The one thing Parsamian needed to better date the site was a key
inscription or design like the compass and trapezium she found
at Metsamor. If she had found that, she could have begun
her calculations based on a stellar calendar. But she could
not find the key to unlock this final mystery, and so returned
to her work at Metsamor and as an astrophysicist at Byurakan.
Herouni
believes he has found the key, and using the same method Parsamian
used to date the observatory at Metsamor, is conjecturing that
the stones are so much older than the excavated graves, it will
"shake everyone's theories about when astronomy began."
To put Herouni's
theory into perspective, it is important to understand what
the classical history of the beginning of astronomy was.
That history officially begins around 3500 BC, when Mesopotamians
were thought to have built ziggurats (stepped towers resembling
a pyramid) in Sumeria, in order to study the night sky.

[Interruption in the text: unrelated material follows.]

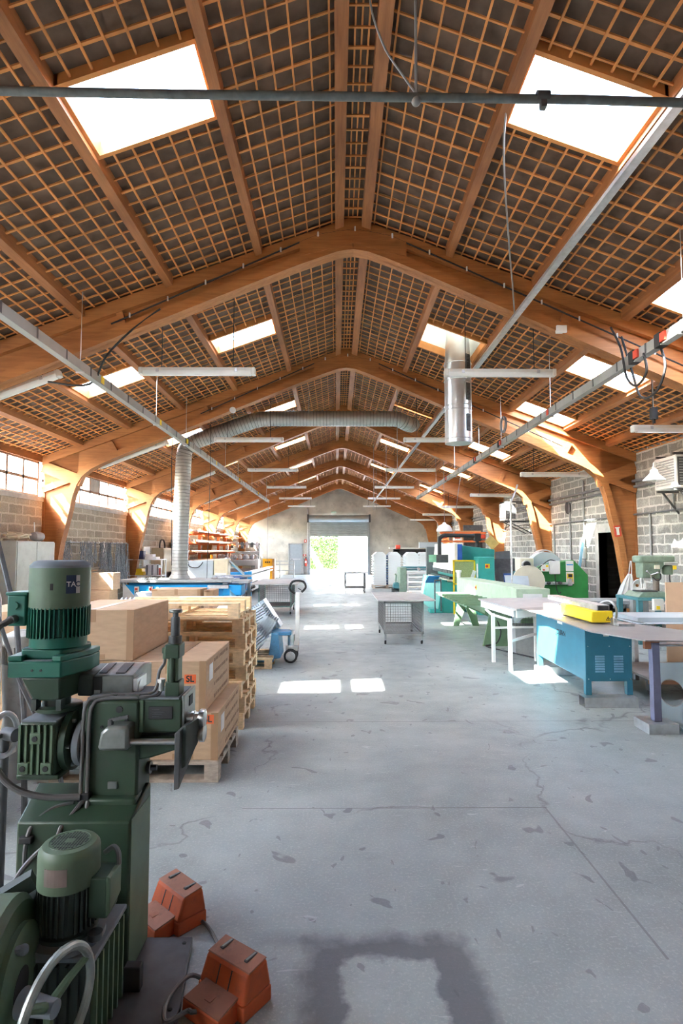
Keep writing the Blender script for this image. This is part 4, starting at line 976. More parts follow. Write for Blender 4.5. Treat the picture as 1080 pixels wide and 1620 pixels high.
# blue folding machine with long plate
t = thing('folding_machine', 'blue sheet metal machine with louvres and yellow guard right of the aisle', 'machine', (2.92,6.9,0))
bd = MB()
bd.hexa([(2.66,6.15,.25),(3.16,6.15,.25),(3.16,7.75,.25),(2.70,7.75,.25)],[(2.66,6.15,.84),(3.17,6.15,.84),(3.17,7.75,.84),(2.70,7.75,.84)])
bd.build('cabinet', M_jblue, t, .008)
for x0, x1, y0 in ((2.66,2.72,6.15),(3.10,3.16,6.15),(2.70,2.76,7.69),(3.10,3.16,7.69)): MB().box(x0,x1,y0,y0+.06,.108,.26).build('leg', M_jblue, t)
for x0 in (2.765,2.965):
    lv = MB()
    for k in range(7): lv.prism([(6.15,.345+k*.026),(6.142,.347+k*.026),(6.146,.362+k*.026),(6.15,.365+k*.026)], 'x', x0, x0+.10)
    lv.build('louvre', M_ltblue, t)
sc = MB()
for x in (2.69,2.92,3.14):
    for z in (.275,.62): sc.cyl((x,6.146,z),(x,6.152,z),.006,n=8)
sc.build('screw', M_galv, t)
MB().box(2.86,2.92,6.146,6.15,.725,.77).build('rating_plate', M_offwhite, t)
MB().box(2.676,2.684,6.75,6.95,.765,.80).build('side_plate', M_offwhite, t)
a = math.atan2(-.04, 1.6)
text('JOUANEL', .088, M_ink, t, (2.672,6.80,.665), (PI/2,0,-PI/2+math.atan(.04/1.6)), bold=.001)
MB().prism([(2.50,7.80),(2.55,7.2),(2.48,5.62),(2.72,5.05),(3.20,5.0),(3.46,5.62),(3.18,6.2),(3.17,7.98),(2.95,8.02)], 'z', .845, .857).build('table_plate', mat('plate_warm', (.29,.285,.28), .5, .3, var=.12, scale=3), t)
gd = MB().box(2.72,2.95,6.10,6.95,.875,1.0).build('guard', M_yellow, t, .012)
MB().add([(2.87,6.098,.90),(2.92,6.098,.90),(2.895,6.098,.945)],[(0,1,2)]).build('warning_triangle', M_ink, gd)
MB().add([(2.879,6.0965,.905),(2.911,6.0965,.905),(2.895,6.0965,.934)],[(0,1,2)]).build('warning_fill', M_yellow, gd)
MB().box(2.891,2.899,6.0945,6.0960,.909,.924).build('warning_mark', M_ink, gd)
MB().box(2.74,2.93,6.95,7.6,.86,.95).build('rear_block', M_white, t, .01)
hb = MB().box(2.79,2.92,6.12,7.55,1.003,1.06).build('profile_bar', M_galv, t)
MB().box(2.80,2.91,6.116,6.121,1.008,1.052).build('open_end', M_black, hb)
MB().tube(smooth([(2.98,6.2,.87),(3.03,6.2,.92),(3.04,6.22,1.02),(3.0,6.28,1.09),(2.95,6.4,1.05),(2.94,6.5,.95)]), .012, 8).build('lever_loop', M_galv, t)
MB().box(2.92,2.96,6.03,6.11,.855,.93).box(2.93,3.1,5.95,6.06,.857,.885).build('fence', M_galv, t, .004)
MB().box(2.6,2.9,6.35,6.36,.858,.86).build('paper', M_paper, t)
for (x0,x1,y0,y1,lab) in ((2.60,3.16,6.05,6.20,'grey steel channel foot under the near end of the blue machine'),(2.66,3.16,7.6,7.76,'grey steel channel foot under the far end of the blue machine')):
    tag(MB().prism([(y0,0),(y1,0),(y1,.107),(y0,.107),(y0,.102),(y1-.006,.102),(y1-.006,.005),(y0,.005)],'x',x0,x1).box(x0,x1,y0-.004,y0,0,.107).build('channel_foot', M_galv), lab, 'channel')
t = thing('support_post', 'mauve square post carrying the near end of the grey plate', 'post', (2.92,5.3,0))
MB().box(2.895,2.965,5.265,5.335,.09,.80).build('post', M_mauve, t, .004)
MB().box(2.84,2.90,5.28,5.32,.74,.845).box(2.895,2.965,5.265,5.335,.80,.845).build('head_bracket', mat('rust_brown', (.33,.13,.07), .8), t)
MB().prism([(2.80,0),(3.07,0),(3.07,.004),(2.804,.004),(2.804,.086),(3.07,.086),(3.07,.09),(2.80,.09)],'y',5.19,5.45).box(2.80,3.07,5.186,5.19,0,.09).build('base_channel', M_galv, t)
# sheet with a round hole
t = thing('holed_sheet', 'pale blue metal sheet with a round hole leaning behind the mauve post', 'metal sheet', (3.35,5.45,0))
def holed(cx, cz, rr, x0, x1, z0, z1, y0, y1, m, name, par):
    n = 32; mb = MB(); ring = [(cx+rr*math.cos(2*PI*k/n), cz+rr*math.sin(2*PI*k/n)) for k in range(n)]
    def outer(k):
        a = 2*PI*k/n; c, s = math.cos(a), math.sin(a); tt = min(((x1-cx)/c if c > 1e-9 else (x0-cx)/c if c < -1e-9 else 1e9), ((z1-cz)/s if s > 1e-9 else (z0-cz)/s if s < -1e-9 else 1e9)); return (cx+c*tt, cz+s*tt)
    out = [outer(k) for k in range(n)]
    def yy(z): return y0+(y1-y0)*(z-z0)/(z1-z0)
    corners = [(x1,z1),(x0,z1),(x0,z0),(x1,z0)]; used = {}
    for k in range(n):
        p, q, r_, s_ = ring[k], ring[(k+1)%n], out[(k+1)%n], out[k]; poly = [p,s_]
        for c in corners:
            if abs(s_[0]-r_[0]) > 1e-6 and abs(s_[1]-r_[1]) > 1e-6 and ((abs(c[0]-s_[0]) < 1e-6 and abs(c[1]-r_[1]) < 1e-6) or (abs(c[1]-s_[1]) < 1e-6 and abs(c[0]-r_[0]) < 1e-6)): poly.append(c)
        poly += [r_,q]
        A = [(u,yy(v),v) for u,v in poly]; B = [(u,yy(v)+.003,v) for u,v in poly]; m_ = len(A)
        mb.add(A+B, [tuple(range(m_)), tuple(range(2*m_-1,m_-1,-1))]+[(i,(i+1)%m_,m_+(i+1)%m_,m_+i) for i in range(m_)])
    return mb.build(name, m, par)
holed(3.165,.305,.115,3.02,3.75,.012,.57,5.36,5.52, mat('sky_sheet', (.58,.72,.80), .5, .1, var=.08, scale=3), 'sheet', t)
MB().tube([(3.165+.117*math.cos(q*PI/16), 5.36+.16*((.305+.117*math.sin(q*PI/16))-.012)/.558, .305+.117*math.sin(q*PI/16)) for q in range(32)], .004, 5, True).build('hole_rim', M_galv, t)
tag(MB().hexa([(3.16,5.10,0),(3.9,5.02,0),(3.9,5.34,0),(3.16,5.34,0)],[(3.16,5.10,.004),(3.9,5.02,.004),(3.9,5.34,.03),(3.16,5.34,.03)]).build('flat_sheet', MATS['sky_sheet']), 'flat pale blue sheet lying on the floor before the holed sheet', 'metal sheet')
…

It continues to ca. 2800 BC, when historians thought the division
of the firmament into constellations was completed, creating
the Zodiac.
It concludes
with the first Babylonian Empire (ca. 2400-1800 BC), where
historians say the first astronomy really began, as well as
the first calendar, a counting system based on 60 (the beginning
of time division), and the first navigation. In some histories
the whole thing occurred during the Babylonian empire period.